Published 08/30/25 at 6:55 a.m.
By Andre' GW Hagestedt, Oregon Coast Beach Connection Staff
On one night in early August, quite a few years ago, Oregon's northern coast became a dreamlike, surreal-scape, more like an alien world than our familiar shores. Nothing could be have been more entrancing and extraordinary. Right time. Right place. And more. (Above: the hidden spot in southern Cannon Beach where this happened)
Things that glow on the sand, little fires in the sky and an unbelievably different kind of weather vibe: it all came together on one tract of beach to create something absolutely unforgettable.
Yet it's something you could experience as well. You just have to be willing to give a chance. You have to be willing to try venturing out here at night, which many are dismissive of right off the bat.
Let's put it this way: it was a summer awhile back, one that was unusually warm. And it was way back when I was just discovering this glowing sand phenomenon.
Earlier in the day I'd been chatting with friends in Wheeler, and they told me Nehalem Bay had been doing that "glowing thing" recently. This meant that, apparently unbeknownst to me, we had been hit with the right conditions for glowing phytoplankton to appear on the beaches and in the bay waters in great abundance.
Sights above Manzanita
Whoa.... I flipped out over this possibility.
I zipped northward with great anticipation, waiting for night to fall completely. By the time I reached Cannon Beach, it was finally dark. I pulled into a neighborhood on the southern end I wasn't familiar with, walked onto the nearly pitch black beach, and discovered a sizable basalt structure looming there in the dark, looking like a mini version of famed Haystack Rock. Not being well acquainted with this beach (at the time) and this rocky behemoth, I was a little unnerved - even a tiny bit spooked - in the dark, but felt compelled to walk towards it. Good thing.
There was a pool of water around it, and a much larger patch of wet sand surrounding it. This patch was where I saw the glowing phytoplankton again: this time much clearer, brighter than the first time I'd seen it a decade before. And many more of them. They erupted like sparks - or like tiny galaxies bursting into a brief existence - from beneath my feet, causing me to shriek in a childlike glee. I couldn't contain myself.

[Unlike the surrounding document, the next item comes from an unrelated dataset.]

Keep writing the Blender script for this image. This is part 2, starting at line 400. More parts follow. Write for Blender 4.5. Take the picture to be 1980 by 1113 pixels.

Glowing phytoplankton near Gold Beach caught by Solution 7 Media
To add to the wild and surreal beauty of this night, there was a warm wind blowing from the south - as if I was in California. This enveloping breeze was about ten degrees warmer, completely changing the feel of the place. It completely enveloped me and took me by surprise. I had never experienced that here before.
Then I noticed sparks of light in the night sky as well. I had forgotten: this was the height of August's Perseid meteor showers (something I'd written about in this publication many times before). Streaks of light flashed briefly and faintly in some spots, at times in great numbers in a short time, almost staccato fashion. But mostly, a giant red fireball would occasionally rip through the black, leaving a brief trail, looking a little like someone had shot a flare.
Thanks to the clearer skies of summer, these meteor showers appear distinctly and vibrantly.
It immediately hit me: sparks above and below. Or like that literary phrase: on Earth as it is in Heaven.
This was indeed like an alien world. A warm wind wafting up the beach from the south, flowing around this weird, unfamiliar, black, basalt structure at the tide line; then those sparks coming from both the sand and the sky. Forget Lewis & Clark and their end of the trail. I was Spock or Kirk, and I felt like I'd gone where no man had gone before just by visiting Cannon Beach on this night.
The glow is created by tiny phytoplankton called dinoflagellates, which are bioluminescent. You can see how and why they do this here. Bioluminescent Phytoplankton: What Makes Glowing Sand On Oregon Coast, Washington
Over the years of running Oregon Coast Beach Connection, I've encountered it a lot. In fact, I almost never drive home during the day and only at night, just so I can check for it before I leave. Yet I've never encountered it with these other two aspects in place.
Someone else had the amazing luck to photograph it in Cannon Beach recently with both the meteors and the glow (but sans the ethereal warm wind was happening).
To this day, finding all three is still my Holy Grail.